The Veritas Forum was founded in 1986, a very interesting case of the new Evangelical intelligentsia. Its purpose is defined as the open discussion in academic settings of “the relevance of Jesus Christ to all of life”—the emphasis is on discussion, not preaching. Christian perspectives are of course introduced, but always in conversation with critics of Christianity or religiously neutral experts in various fields. The program began at Harvard; its headquarters is still in Cambridge, Massachusetts. As far as I know, the organization is well-funded. Its young and very well educated staff conducts programs in fifty institutions, mostly in the U.S., some in Europe. The intellectual level is consistently high. The organization reminds me a bit of Opus Dei, the conservative Catholic order whose avowed aim is to infiltrate elite institutions, including universities, with Catholic ideas and values. The Veritas Forum does this with a measure of chutzpah symbolized by its name—which of course simply means truth in Latin, the Christian truth claims with which the organization unabashedly identifies—but which so happens is also on the logo of Harvard University. (It is an old military custom to display captured enemy banners in victory parades!)
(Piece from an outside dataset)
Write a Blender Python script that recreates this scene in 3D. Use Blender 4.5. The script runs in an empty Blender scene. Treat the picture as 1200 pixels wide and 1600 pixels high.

The Veritas modus operandi is twofold: big public events, usually with well-known individuals, and also (usually before and/or after the public event) small-group discussions of the public topics, often at the Harvard Faculty Club. I had had contacts with the group before, but in October 2015 I was invited to have a public event about religious pluralism with Ross Douthat, a conservative Catholic and (nevertheless) a regular columnist of the New York Times. The event was intelligently planned and very well attended. The Venue, Harvard Memorial Church, was appropriate in view of the Forum’s stated purpose. For one, it is ur-Harvard: Located in the center of the campus, the present building was built in 1932, but its architectural predecessors conducted daily morning prayers and Sunday services ever since 1636. I knew its last senior minister who died in 2011—Peter Gomes, a Baptist, whose father came from the Cape Verde Islands and whose mother was African-American. He was an erudite man who refused to be intellectually imprisoned in any narrow category. He was a theologically conservative Evangelical, a registered Republican, and openly gay. This particular combination is not exactly typically Harvard. All the same, he was generally well-liked—he was open-minded, witty and an eloquent preacher. (In all those respects, I would say, rather different from Josemaria Escriva, the founder of Opus Dei!)